According to UBS estimates, a net of 13 percent of European companies have beaten earnings expectations — higher than the second and third quarters and just above the seven-year average.

The UBS strategists said that a key driver of the performance was operating leverage, with sectors that have greater cost-cutting potential, such as autos and consumer durables, leading the way.

“For some time we have argued that operational leverage is a key driver for the European earnings recovery. We are now seeing it come through strongly,” they said.


In the United States, where earnings season is approaching its end and profit margins are seen at peak levels by Hamlyn and other investors, fourth-quarter earnings are seen rising 15 percent overall, little changed from the 14.8 percent estimated the previous week, Thomson Reuters I/B/E/S data shows.

But to say Europe’s stronger than expected fourth-quarter earnings backdrop justifies a shift from the United States into European equities may be stretching the argument.

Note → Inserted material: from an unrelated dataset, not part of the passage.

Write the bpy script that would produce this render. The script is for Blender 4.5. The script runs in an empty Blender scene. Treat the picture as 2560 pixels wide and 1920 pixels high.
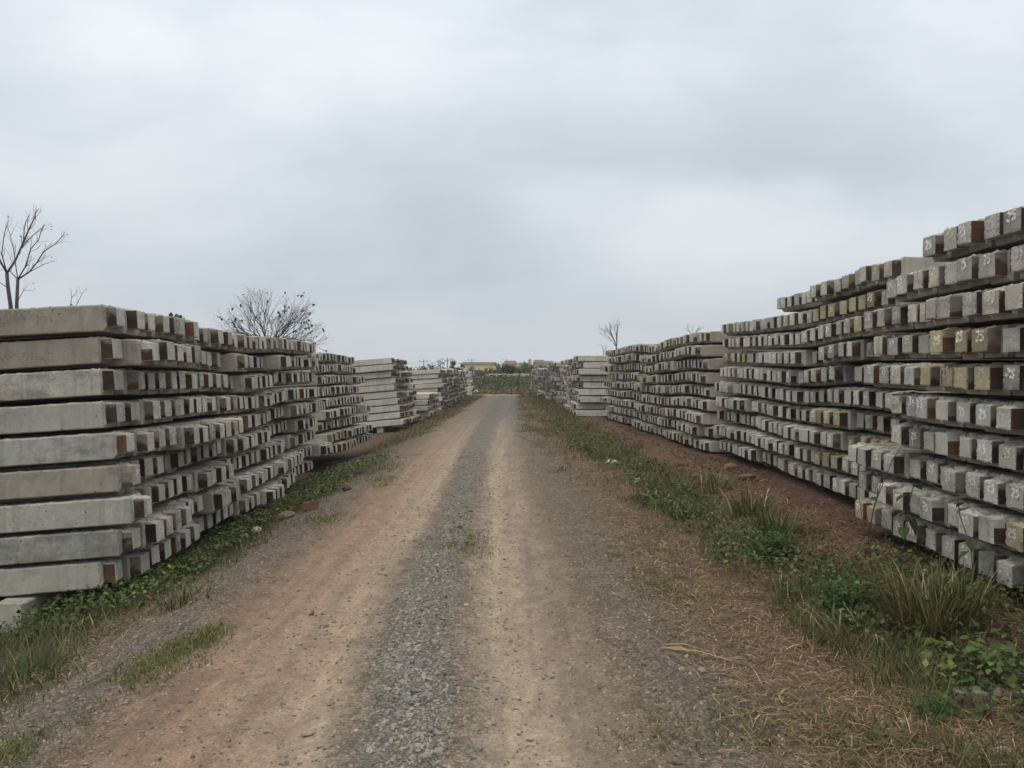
import bpy, bmesh, math, random
import numpy as np
from mathutils import Vector, Matrix

R = math.radians
rng = np.random.default_rng(7)
random.seed(7)
scene = bpy.context.scene
COL = scene.collection

# ------------------------------------------------------------------ camera
F = 1850.0                                   # focal length in photo pixels (2560 wide)
EYE = 1.75
HOR = 940.0                                  # photo row of the horizon
cam_d = bpy.data.cameras.new('camera')
cam_d.sensor_width = 36.0
cam_d.lens = 36.0 * F / 2560.0
cam_d.clip_start = 0.05
cam_d.clip_end = 4000
cam = bpy.data.objects.new('camera', cam_d)
COL.objects.link(cam)
cam.location = (0, 0, EYE)
cam.rotation_euler = (R(90) - math.atan((960 - HOR) / F), 0, 0)
scene.camera = cam

# ------------------------------------------------------------------ world
SUN_EL, SUN_AZ = R(58), R(-150)
world = bpy.data.worlds.new('World')
scene.world = world
world.use_nodes = True
NT = world.node_tree
for n in list(NT.nodes):
    NT.nodes.remove(n)


class NB:
    """small helper to write node trees"""
    def __init__(self, nt):
        self.nt = nt

    def n(self, typ, **kw):
        nd = self.nt.nodes.new(typ)
        for k, v in kw.items():
            setattr(nd, k, v)
        return nd

    def put(self, sock, v):
        if v is None:
            return
        if hasattr(v, 'is_linked'):
            self.nt.links.new(v, sock)
        else:
            sock.default_value = v

    def m(self, op, a, b=None, c=None, clamp=False):
        nd = self.n('ShaderNodeMath', operation=op, use_clamp=clamp)
        for i, v in enumerate((a, b, c)):
            if v is not None:
                self.put(nd.inputs[i], v)
        return nd.outputs[0]

    def noise(self, vec, scale, detail=4, rough=0.55, dist=0.0, dim='3D'):
        nd = self.n('ShaderNodeTexNoise', noise_dimensions=dim)
        if vec is not None:
            self.put(nd.inputs['Vector'], vec)
        nd.inputs['Scale'].default_value = scale
        nd.inputs['Detail'].default_value = detail
        nd.inputs['Roughness'].default_value = rough
        nd.inputs['Distortion'].default_value = dist
        return nd.outputs[0]

    def ramp(self, fac, stops, interp='LINEAR'):
        nd = self.n('ShaderNodeValToRGB')
        cr = nd.color_ramp
        cr.interpolation = interp
        while len(cr.elements) > 1:
            cr.elements.remove(cr.elements[-1])
        for i, (p, c) in enumerate(stops):
            e = cr.elements[0] if i == 0 else cr.elements.new(p)
            e.position = p
            e.color = (c, c, c, 1) if isinstance(c, (int, float)) else (*c, 1)
        self.put(nd.inputs[0], fac)
        return nd.outputs[0]

    def mix(self, fac, a, b, mode='MIX'):
        nd = self.n('ShaderNodeMix', data_type='RGBA', blend_type=mode)
        self.put(nd.inputs[0], fac)
        for s, v in ((nd.inputs[6], a), (nd.inputs[7], b)):
            self.put(s, (*v, 1) if isinstance(v, tuple) and len(v) == 3 else v)
        return nd.outputs[2]

    def sep(self, v):
        nd = self.n('ShaderNodeSeparateXYZ')
        self.put(nd.inputs[0], v)
        return nd.outputs

    def comb(self, x, y, z):
        nd = self.n('ShaderNodeCombineXYZ')
        for i, v in enumerate((x, y, z)):
            self.put(nd.inputs[i], v)
        return nd.outputs[0]

    def mapv(self, vec, scale=(1, 1, 1), loc=(0, 0, 0)):
        nd = self.n('ShaderNodeMapping')
        self.put(nd.inputs[0], vec)
        nd.inputs['Scale'].default_value = scale
        nd.inputs['Location'].default_value = loc
        return nd.outputs[0]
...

President Donald Trump’s sweeping tax cuts are set to keep U.S. earnings growth well ahead of Europe’s in 2018.

For 2018, S&P 500 earnings are seen rising by 19.1 percent, up from the 12 percent growth forecast at the start of January, according to Thomson Reuters I/B/E/S data.

Ifigest’s Franchini still expects the U.S. benchmark S&P 500 to outperform the STOXX this year.

“Tax cuts first are going to give Wall Street a big boost, but there’s also defence spending picking up and the unprecedented infrastructure plan,” he said, referring to a $1.5 trillion infrastructure package that has yet to be approved.

European companies with a U.S. presence are likely to receive a lift from the tax cuts, though the impact on bottom lines is expected to be patchy given the variety of corporate structures under which they operate in America.

The very strong U.S. earnings momentum and spending plans prompted the world’s biggest asset manager, BlackRock, to upgrade its view on U.S. stocks this month. At the same time it cut European stocks to neutral.